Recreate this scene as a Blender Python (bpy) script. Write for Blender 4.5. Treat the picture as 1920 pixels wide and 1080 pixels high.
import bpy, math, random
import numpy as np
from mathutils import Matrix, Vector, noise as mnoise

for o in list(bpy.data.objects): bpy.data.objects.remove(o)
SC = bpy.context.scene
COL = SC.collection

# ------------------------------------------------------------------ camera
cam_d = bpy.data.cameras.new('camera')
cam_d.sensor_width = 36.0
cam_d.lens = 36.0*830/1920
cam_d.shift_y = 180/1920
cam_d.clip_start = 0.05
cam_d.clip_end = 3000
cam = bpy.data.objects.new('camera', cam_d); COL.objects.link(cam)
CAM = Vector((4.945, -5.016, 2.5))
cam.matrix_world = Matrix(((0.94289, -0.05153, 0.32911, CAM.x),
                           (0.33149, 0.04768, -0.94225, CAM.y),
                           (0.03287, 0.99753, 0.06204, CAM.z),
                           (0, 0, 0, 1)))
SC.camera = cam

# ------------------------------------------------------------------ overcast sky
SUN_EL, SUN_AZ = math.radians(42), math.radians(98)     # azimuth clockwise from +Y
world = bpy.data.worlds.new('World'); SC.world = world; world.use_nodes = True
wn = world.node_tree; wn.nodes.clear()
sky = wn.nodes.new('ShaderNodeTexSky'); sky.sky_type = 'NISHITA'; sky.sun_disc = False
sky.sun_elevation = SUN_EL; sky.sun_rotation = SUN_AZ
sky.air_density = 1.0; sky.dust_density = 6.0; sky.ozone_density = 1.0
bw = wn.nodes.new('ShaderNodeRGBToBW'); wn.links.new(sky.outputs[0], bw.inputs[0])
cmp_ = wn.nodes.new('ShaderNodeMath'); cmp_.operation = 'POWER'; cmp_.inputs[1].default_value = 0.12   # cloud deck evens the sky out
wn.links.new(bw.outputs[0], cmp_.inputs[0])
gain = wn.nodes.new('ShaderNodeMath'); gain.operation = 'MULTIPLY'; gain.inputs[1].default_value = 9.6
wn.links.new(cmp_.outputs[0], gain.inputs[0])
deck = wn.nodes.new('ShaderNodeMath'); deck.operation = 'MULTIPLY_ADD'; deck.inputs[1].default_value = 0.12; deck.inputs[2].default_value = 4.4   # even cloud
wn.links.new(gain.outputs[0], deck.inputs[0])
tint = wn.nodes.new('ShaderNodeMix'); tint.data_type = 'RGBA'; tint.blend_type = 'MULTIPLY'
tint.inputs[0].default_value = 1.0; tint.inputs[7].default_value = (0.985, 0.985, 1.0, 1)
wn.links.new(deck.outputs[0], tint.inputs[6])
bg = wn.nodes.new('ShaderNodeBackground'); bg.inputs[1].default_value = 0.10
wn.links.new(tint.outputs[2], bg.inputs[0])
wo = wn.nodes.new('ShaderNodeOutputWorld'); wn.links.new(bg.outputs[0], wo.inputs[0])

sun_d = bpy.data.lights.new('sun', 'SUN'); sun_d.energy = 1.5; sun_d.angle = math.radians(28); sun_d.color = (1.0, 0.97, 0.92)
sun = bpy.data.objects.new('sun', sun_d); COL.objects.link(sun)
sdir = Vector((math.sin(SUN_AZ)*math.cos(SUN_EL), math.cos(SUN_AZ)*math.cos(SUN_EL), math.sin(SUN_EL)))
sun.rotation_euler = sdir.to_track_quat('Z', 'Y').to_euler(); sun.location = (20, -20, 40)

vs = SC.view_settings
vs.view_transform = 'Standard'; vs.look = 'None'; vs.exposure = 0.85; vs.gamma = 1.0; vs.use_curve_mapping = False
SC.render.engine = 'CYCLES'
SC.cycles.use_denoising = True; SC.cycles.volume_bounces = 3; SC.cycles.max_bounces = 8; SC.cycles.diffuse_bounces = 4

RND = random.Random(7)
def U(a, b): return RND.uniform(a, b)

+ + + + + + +

TASK TO CARRY OUT: What are the exact lines from the beginning of the material through the line containing "from mathutils import"? Write out those lines alone.

OUTPUT OF THE EXERCISE:
Recreate this scene as a Blender Python (bpy) script. Write for Blender 4.5. Treat the picture as 1920 pixels wide and 1080 pixels high.
import bpy, math, random
import numpy as np
from mathutils import Matrix, Vector, noise as mnoise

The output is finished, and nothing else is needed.